Of the great American naturalists of the nineteenth century, John Muir is actually the least known to our generation. [No longer true; this was written in 1955.] His books are not easily obtained , and most of them are out of print. [No longer true.] The cult of John Muir has been largely confined to the Far West, where devotees have kept his name alive in such organizations as the Sierra Club, and in connection with natural places like Muir Woods or Muir Glacier in Alaska. Few anthologists of American prose seem to be acquainted with the bulk of Muir's works, and the ideas he propagated have naturally more appeal to Westerners than Easterners.

We must therefore hail with enthusiasm The Wilderness World of John Muir, ably edited by the sensitive naturalist Edwin Way Teale, a selection of writings arranged (with pertinent editorial notes) in such a way as to present in sequence the running story of Muir's life. While an anthology cannot give the reader the full scope and magnificence of Muir's books, it whets the appetite. Many who will dip into it will not be content to stop there. They will wish to read The Story of My Boyhood and Youth, A Thousand-Mile Walk to the Gulf , My First Summer in the Sierra , Travels in Alaska, Our National Parks , and the Journals.

What kind of man was John Muir and what does he have to say to us? Teale's short introduction is an admirable précis of his life and character. Of Scotch ancestry, Muir was transplanted as a boy to a wilderness farm in Wisconsin. He had no formal schooling after leaving Scotland, but managed to spend four years at the University of Wisconsin without, however, taking a degree. Quite early he showed his love for naturalistic observation - the outdoors was his schoolroom, and nature his teacher.

Oddly enough, Muir had a practical bent and made a reputation as an inventor both at the university and later. His ingenious clocks and other contraptions made him famous in Madison, and as manager of a wagon-wheel factory in Indianapolis he was well on the way to a fortune. But an accident to his eye turned him forever away from machines. When his sight was sufficiently restored he set out on a thousand-mile walk to the Gulf of Mexico, and never stopped wandering for the rest of his life. In middle age Muir married and partly settled down, managed a ranch at Martinez, and was said to have cleared $100,000 in ten years.

Unlike such naturalists as Thoreau, Muir traveled far and wide across North America and eventually to other continents. He was not merely the observer, recording in poetic form impressions of winds and storms, mountains, glaciers, and forests, but an analytical scientist whose greatest contribution was to point out the role glaciers played in forming the Sierra, particularly the Yosemite Valley.

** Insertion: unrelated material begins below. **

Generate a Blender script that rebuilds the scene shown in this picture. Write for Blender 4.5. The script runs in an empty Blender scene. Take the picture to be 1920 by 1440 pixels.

Teale's anthology ranges the gamut of Muir's writings. It contains reminiscences of his youth, exultation in his Sierran wanderings, descriptions of Far Western forests, and the record of explorations among glaciers and Indian villages in Alaska. Muir's style is revealed in all its subtlety and power - the exact observations of birds and game animals, mountains and plains, and the hymns to nature; description of strange people met on his ramblings; conversations with sheepherders, hermits, prospectors, Indians; and above all, the conservationist's plea for restraint in slaughtering wildlife and mutilating natural features of the landscape.